Arbitrary Energy‐Preserving Control of Optical Pulse Trains and Frequency Combs through Generalized Talbot Effects

Trains of optical pulses and optical‐frequency combs are periodic waveforms with deep implications for a wide range of scientific disciplines and technological applications. Recently, phase‐only signal‐processing techniques based upon the theory of Talbot self‐imaging have been demonstrated as simple and practical means for user‐defined periodicity control of optical pulse trains and combs. The resulting schemes implement a desired repetition period control without introducing any noise or distortion, while ideally preserving the entire energy content of the signal. Here, recent developments on phase‐only signal‐processing schemes for periodicity control based on temporal and spectral self‐imaging are reviewed.
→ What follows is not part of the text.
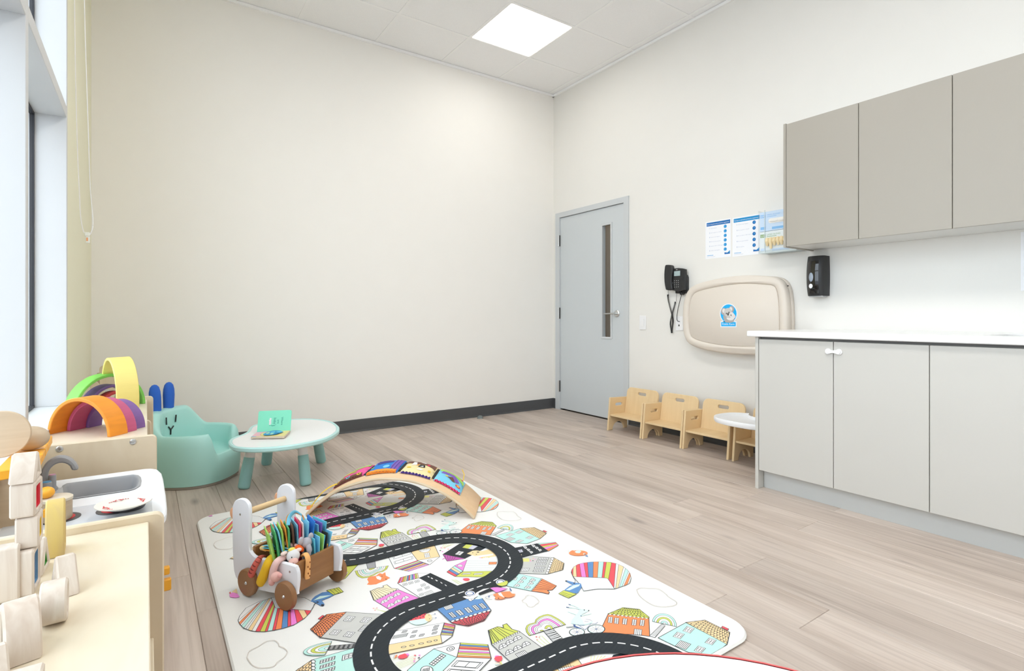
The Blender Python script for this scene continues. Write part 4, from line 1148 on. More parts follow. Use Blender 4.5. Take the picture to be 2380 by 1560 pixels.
MB().slab(rrect(0, W_, 0, hgt, [.010, .010, 0, 0], 4), .004, ch=.0008, M=Mc @ T(0, 0, -.004)).build('cover', plain('book_green', (.20, .72, .50), .35, .02), bk)
b = MB()
MR = Mc @ T(0, 0, .0006)
def vt(txt, x, y, w, m):          # lettering turned a quarter turn clockwise
    addtext(b, txt, MR @ T(x * W_, y * hgt, 0) @ RZ(-PI / 2), width=w * hgt, mat=m)
vt('Where', .70, .70, .36, 0); vt('are', .585, .58, .17, 0); vt("baby's", .475, .67, .36, 0)
for k in range(4): b.cyl((.375 * W_ - (0, .006, .004, .004)[k] * .4, (.63 - .075 * k) * hgt, .0), .0052, .0002, 14, mat=1, M=MR)
vt('eyes', .36, .66, .26, 1); vt('?', .355, .35, .05, 0)
b.build('cover_print', [plain('book_ink', (.01, .29, .20), .5), plain('book_white', (.80, .76, .78), .5)], bk, smooth=0, normals=False)

# ---- white round table in the foreground
rt = thing('round_table', 'white round table with a red rim at the bottom edge', 'table', (-3.0955, -4.1475, 0))
RT = .316
MB().lathe([(0, .475), (RT - .01, .475), (RT - .004, .478), (RT - .004, .5), (0, .5)], 72).build('tabletop', plain('table_white', (.80, .82, .83), .3, .01), rt, smooth=40)
MB().lathe([(RT - .0038, .475), (RT, .478), (RT, .499), (RT - .001, .5012), (RT - .0038, .5012)], 72).build('rim', plain('rim_red', (.66, .10, .10), .35), rt, smooth=40)
for k in range(4):
    a = PI / 4 + k * PI / 2
    MB().tube([(.2 * math.cos(a), .2 * math.sin(a), .475), (.23 * math.cos(a), .23 * math.sin(a), 0)], [.018, .013], 14).build('leg', M_natl, rt)

# ================================================================= PLAY MAT WITH PRINTED TOWN
MX0, MX1, MY0, MY1, MT = -3.300, -1.992, -3.452, -1.470, .012
MO = Vector(((MX0 + MX1) / 2, (MY0 + MY1) / 2, 0))
M_vinyl = plain('mat_vinyl', (0.80, 0.80, 0.78), 0.42, 0.01, 0.25, 420)
mat = thing('play_mat', 'large white play mat printed with a town and winding black road', 'mat', MO)
hw, hh = (MX1 - MX0) / 2, (MY1 - MY0) / 2
MB().slab(rrect(-hw, hw, -hh, hh, .085, 8), MT - .0005, ch=.005, M=T(0, 0, .0005)).build('cushion', M_vinyl, mat, smooth=40)
PAL = dict(K=(.018, .024, .030), k=(.022, .026, .032), W=(.80, .80, .80), w=(.74, .75, .75), R=(.74, .075, .10), O=(.86, .25, .09), P=(.80, .22, .62), p=(.50, .08, .38),
           L=(.56, .60, .10), l=(.62, .68, .30), C=(.84, .62, .34), c=(.86, .74, .50), M=(.47, .76, .70), m=(.62, .82, .78), B=(.10, .25, .52), b=(.06, .12, .30), G=(.54, .54, .52),
           g=(.42, .42, .44), V=(.56, .56, .66), T=(.60, .55, .50), N=(.20, .13, .50), S=(.13, .36, .62), o=(.88, .55, .38), y=(.70, .68, .20), e=(.55, .60, .60), r=(.84, .34, .32))
KEYS = list(PAL)
PM = [plain('print_%s%d' % ('colour', i), PAL[k], .45, .01, .2, 420) for i, k in enumerate(KEYS)]
_N = NT('road_print')                                   # road: black vinyl with the embossed weave of the mat
_N.p.inputs['Roughness'].default_value = .55; _N.p.inputs['Specular IOR Level'].default_value = .25; _N.p.inputs['Base Color'].default_value = PAL['K'] + (1,)
_tc = _N.n('ShaderNodeTexCoord'); _wv = _N.n('ShaderNodeTexWave', wave_type='BANDS'); _wv.inputs['Scale'].default_value = 28; _wv.inputs['Distortion'].default_value = 2.5
_mp = _N.n('ShaderNodeMapping'); _mp.inputs['Rotation'].default_value = (0, 0, 1.2); _N.l(_tc.outputs['Object'], _mp.inputs[0]); _N.l(_mp.outputs[0], _wv.inputs[0])
_bp = _N.n('ShaderNodeBump'); _bp.inputs['Strength'].default_value = .14; _bp.inputs['Distance'].default_value = .002
_N.l(_wv.outputs[0], _bp.inputs['Height']); _N.l(_bp.outputs[0], _N.p.inputs['Normal'])
PM[KEYS.index('K')] = _N.m
PER = 0.876
# crops of the photograph used while measuring: origin and magnification
FR = dict(A=(820, 1220, 9.154), B=(1000, 1220, 9.75), C=(1180, 1220, 9.75), D=(1000, 1340, 9.75), E=(780, 1280, 9.75), F=(780, 1420, 9.917),
          G=(980, 1420, 9.154), H=(1200, 1380, 9.75), I=(640, 1400, 9.75), J=(1280, 1220, 4.588), L=(450, 1180, 4.105), U=(0, 0, 1))
def mp_(f, x, y):
    a, b_, s = FR[f]; q = PZ(a + x / s, b_ + y / s, MT)
    return Vector((q.x - MO.x, q.y - MO.y))
SH = []            # (colour, [mat points])
def num(s): return [tuple(float(v) for v in q.split(',')) for q in s.split()]
def pg(f, col, s, ol=0.0, oc='k'):
    P_ = [mp_(f, *q) for q in (num(s) if isinstance(s, str) else s)]
    SH.append((col, P_))
    if ol: ribbon(P_ + [P_[0]], ol, oc)
    return P_
def ribbon(P_, w, col='k'):
    """thin printed line along mat points"""
    L_ = []; R_ = []; n = len(P_)
    closed = (P_[0] - P_[-1]).length < 1e-6
    for i in range(n):
        if closed: a = P_[i - 1] if i else P_[-2]; c = P_[(i + 1) % n] if i < n - 1 else P_[1]
        else: a = P_[max(0, i - 1)]; c = P_[min(n - 1, i + 1)]
        p = P_[i]; d1 = (p - a); d2 = (c - p)
        d1 = d1.normalized() if d1.length > 1e-9 else d2.normalized()
        d2 = d2.normalized() if d2.length > 1e-9 else d1
        n1 = Vector((-d1.y, d1.x)); m = n1 + Vector((-d2.y, d2.x))
        if m.length < 1e-6: m = n1.copy()
        m.normalize(); k = w / 2 / max(.45, m.dot(n1))
        L_.append(p + m * k); R_.append(p - m * k)
    for i in range(n - 1): SH.append((col, [L_[i], L_[i + 1], R_[i + 1], R_[i]]))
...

As a central contribution, a comprehensive theory of generalized Talbot self‐imaging, so called phase‐controlled Talbot effect, is presented, comprising all the different approaches proposed to date. In particular, a closed unified mathematical framework for the design of the spectral and temporal phase manipulations that enable full arbitrary control of the period of repetitive signals is developed. The reported numerical studies fully validate the presented theoretical framework and shed light on crucial aspects of the proposed methods, consistently with previously reported experimental results. Important considerations concerning the practical, real‐world implementation of the described schemes, according to the needed specifications for different applications, are also discussed.